Obviously the US is different, but I was searched flying BOS-YHZ by CBP in BOS. I was "in the US" in the sense that you can't be in a US airport departures area without having cleared US immigration, but they certainly felt like they had the authority to check me out, and I certainly wasn't going to say no.

Originally Posted by D582 View Post
On domestic flights you are always dumped back into the gate area of the terminal. How come no one noticed that you were going somewhere different?
I don't remember which gate it is at SFO (101?), but you always pass a sign that says "US Customs Inspection Area" (or something like that), with an arrow pointing in the direction you're walking, whenever you arrive from Canada.

And every time, I get a little nervous, and start paying more attention to things until I inevitably walk out in the gate area.

In YYZ/YVR, I know that if I end up on an escalator up, I'm going the wrong way. But with how the swing gates work, I'm not sure I'd notice at another airport I'm less familiar with. Or at least until it's too late.

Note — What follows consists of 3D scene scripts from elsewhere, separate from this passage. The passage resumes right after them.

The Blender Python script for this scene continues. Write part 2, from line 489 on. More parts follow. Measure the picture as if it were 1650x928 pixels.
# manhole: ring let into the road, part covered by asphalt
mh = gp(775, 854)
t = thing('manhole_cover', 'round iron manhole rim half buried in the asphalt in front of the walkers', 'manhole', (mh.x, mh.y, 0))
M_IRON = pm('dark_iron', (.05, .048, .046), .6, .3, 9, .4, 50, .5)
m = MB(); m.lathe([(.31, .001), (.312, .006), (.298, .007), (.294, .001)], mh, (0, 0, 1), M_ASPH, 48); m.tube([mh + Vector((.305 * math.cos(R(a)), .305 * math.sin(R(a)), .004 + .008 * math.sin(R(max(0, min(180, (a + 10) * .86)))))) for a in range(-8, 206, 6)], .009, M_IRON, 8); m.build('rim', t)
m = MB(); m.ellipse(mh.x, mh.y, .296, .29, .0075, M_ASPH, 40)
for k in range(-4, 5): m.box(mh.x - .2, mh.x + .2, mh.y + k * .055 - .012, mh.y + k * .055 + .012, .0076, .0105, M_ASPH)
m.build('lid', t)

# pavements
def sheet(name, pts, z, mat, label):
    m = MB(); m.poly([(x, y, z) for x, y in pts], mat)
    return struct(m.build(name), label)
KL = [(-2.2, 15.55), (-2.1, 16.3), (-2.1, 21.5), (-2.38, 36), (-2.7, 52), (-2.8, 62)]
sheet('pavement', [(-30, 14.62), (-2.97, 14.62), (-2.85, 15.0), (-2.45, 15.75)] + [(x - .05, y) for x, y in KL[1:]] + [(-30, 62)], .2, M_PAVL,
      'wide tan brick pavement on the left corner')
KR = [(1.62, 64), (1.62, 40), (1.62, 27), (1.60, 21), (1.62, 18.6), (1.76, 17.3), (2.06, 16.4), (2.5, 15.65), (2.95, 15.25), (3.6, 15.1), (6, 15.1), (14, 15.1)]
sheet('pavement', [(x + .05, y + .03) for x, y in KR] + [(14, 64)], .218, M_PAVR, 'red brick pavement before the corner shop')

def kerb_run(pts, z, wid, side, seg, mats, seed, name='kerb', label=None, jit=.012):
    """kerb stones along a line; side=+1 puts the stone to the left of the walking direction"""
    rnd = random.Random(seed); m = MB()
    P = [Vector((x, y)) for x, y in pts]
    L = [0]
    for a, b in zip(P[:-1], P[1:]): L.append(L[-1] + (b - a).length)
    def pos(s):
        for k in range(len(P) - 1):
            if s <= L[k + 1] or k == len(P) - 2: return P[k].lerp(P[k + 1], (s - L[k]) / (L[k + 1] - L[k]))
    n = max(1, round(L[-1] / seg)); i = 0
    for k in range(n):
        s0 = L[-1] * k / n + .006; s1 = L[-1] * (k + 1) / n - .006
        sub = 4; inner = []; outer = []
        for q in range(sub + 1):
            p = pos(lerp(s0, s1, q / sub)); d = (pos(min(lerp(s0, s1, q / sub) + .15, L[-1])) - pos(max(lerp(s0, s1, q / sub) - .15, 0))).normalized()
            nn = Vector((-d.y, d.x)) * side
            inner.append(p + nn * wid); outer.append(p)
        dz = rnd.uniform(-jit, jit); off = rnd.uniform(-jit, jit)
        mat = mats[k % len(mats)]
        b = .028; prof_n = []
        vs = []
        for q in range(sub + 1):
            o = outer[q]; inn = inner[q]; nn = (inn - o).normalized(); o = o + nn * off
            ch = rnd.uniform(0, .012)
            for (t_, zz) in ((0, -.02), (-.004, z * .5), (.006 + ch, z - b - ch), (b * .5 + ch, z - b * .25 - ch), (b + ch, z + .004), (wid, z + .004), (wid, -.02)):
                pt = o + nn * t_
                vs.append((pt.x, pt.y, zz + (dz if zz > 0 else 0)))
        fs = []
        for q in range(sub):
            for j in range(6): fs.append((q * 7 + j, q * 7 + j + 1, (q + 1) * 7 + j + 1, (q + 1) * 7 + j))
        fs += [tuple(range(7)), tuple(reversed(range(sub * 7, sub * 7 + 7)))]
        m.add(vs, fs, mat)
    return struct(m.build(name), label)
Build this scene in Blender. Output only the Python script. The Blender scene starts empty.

Originally Posted by ffsim View Post
Swing gates often involve a right turn here, a left turn there, and maybe an escalator or two thrown in for good measure. I suspect only travellers with the most intimate familiarity of a particular gate would immediately know if they’re being led the wrong way; generally, people just follow the crowd and / or the directions of airport / airline staff.
Exactly. As I said, I get tripped up in SFO somewhat regularly, and I fly into here at LEAST once a year. I just assume they have the right doors open, and keep walking.